JOB: Some lines in the listing below may include the string "scene". How many are there? Give only the number.

GIVEN INFORMATION:

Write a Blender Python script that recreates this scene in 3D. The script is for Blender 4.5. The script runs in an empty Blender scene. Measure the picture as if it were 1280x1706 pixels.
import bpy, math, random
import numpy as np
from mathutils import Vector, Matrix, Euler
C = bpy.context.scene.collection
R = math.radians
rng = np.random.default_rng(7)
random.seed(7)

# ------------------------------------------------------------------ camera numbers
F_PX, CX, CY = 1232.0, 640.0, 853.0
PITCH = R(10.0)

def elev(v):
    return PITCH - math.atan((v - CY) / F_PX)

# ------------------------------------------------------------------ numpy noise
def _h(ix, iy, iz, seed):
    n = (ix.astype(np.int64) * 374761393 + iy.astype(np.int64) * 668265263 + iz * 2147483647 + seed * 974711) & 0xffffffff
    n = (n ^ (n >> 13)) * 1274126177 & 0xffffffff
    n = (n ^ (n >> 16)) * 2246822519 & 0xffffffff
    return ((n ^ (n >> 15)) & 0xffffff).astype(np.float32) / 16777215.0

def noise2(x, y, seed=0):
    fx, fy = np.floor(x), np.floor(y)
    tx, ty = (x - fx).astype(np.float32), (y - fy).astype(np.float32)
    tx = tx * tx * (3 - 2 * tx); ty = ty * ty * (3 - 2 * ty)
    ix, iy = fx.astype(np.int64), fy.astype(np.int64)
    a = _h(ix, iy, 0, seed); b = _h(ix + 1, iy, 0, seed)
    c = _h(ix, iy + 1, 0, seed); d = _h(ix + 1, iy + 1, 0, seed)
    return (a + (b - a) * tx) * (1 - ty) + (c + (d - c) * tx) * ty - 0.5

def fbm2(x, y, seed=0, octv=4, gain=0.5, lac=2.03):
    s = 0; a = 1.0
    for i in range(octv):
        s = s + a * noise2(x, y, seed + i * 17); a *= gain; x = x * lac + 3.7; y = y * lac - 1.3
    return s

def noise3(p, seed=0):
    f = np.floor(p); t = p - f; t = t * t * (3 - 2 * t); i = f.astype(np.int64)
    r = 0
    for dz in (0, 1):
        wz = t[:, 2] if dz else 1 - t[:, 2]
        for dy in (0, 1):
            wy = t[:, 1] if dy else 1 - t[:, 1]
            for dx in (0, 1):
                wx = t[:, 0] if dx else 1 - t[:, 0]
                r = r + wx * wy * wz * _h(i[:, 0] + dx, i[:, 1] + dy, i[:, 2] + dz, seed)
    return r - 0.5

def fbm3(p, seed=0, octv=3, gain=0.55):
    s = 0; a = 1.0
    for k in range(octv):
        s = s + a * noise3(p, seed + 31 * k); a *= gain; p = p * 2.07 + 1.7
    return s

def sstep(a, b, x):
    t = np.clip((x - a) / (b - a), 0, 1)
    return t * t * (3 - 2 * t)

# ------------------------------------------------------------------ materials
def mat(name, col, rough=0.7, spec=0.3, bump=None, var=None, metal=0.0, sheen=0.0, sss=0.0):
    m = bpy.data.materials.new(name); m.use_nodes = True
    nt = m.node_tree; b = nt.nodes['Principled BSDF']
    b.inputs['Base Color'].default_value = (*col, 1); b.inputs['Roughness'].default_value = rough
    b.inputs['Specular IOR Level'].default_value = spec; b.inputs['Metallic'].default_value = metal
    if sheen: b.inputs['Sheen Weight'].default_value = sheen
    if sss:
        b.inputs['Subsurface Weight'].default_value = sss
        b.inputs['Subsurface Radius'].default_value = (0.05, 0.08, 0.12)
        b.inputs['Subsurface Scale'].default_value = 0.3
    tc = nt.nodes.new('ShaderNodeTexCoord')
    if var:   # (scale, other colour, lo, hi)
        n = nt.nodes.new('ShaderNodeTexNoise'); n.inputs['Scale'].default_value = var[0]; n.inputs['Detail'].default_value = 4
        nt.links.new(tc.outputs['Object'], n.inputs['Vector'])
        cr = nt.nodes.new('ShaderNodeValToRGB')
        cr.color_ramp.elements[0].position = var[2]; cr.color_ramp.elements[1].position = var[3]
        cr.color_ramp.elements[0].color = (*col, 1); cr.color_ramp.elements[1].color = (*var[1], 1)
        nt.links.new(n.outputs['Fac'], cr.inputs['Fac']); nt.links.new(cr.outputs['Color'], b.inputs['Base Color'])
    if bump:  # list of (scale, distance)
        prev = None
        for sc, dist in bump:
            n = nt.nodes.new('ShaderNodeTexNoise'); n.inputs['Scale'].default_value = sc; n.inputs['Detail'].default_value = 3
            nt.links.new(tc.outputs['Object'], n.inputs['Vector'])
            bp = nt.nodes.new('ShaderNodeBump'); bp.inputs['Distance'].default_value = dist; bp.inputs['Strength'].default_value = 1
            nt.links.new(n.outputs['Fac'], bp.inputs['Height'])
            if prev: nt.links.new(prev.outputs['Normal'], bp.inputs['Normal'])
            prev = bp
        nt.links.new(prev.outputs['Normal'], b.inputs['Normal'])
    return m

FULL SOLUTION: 2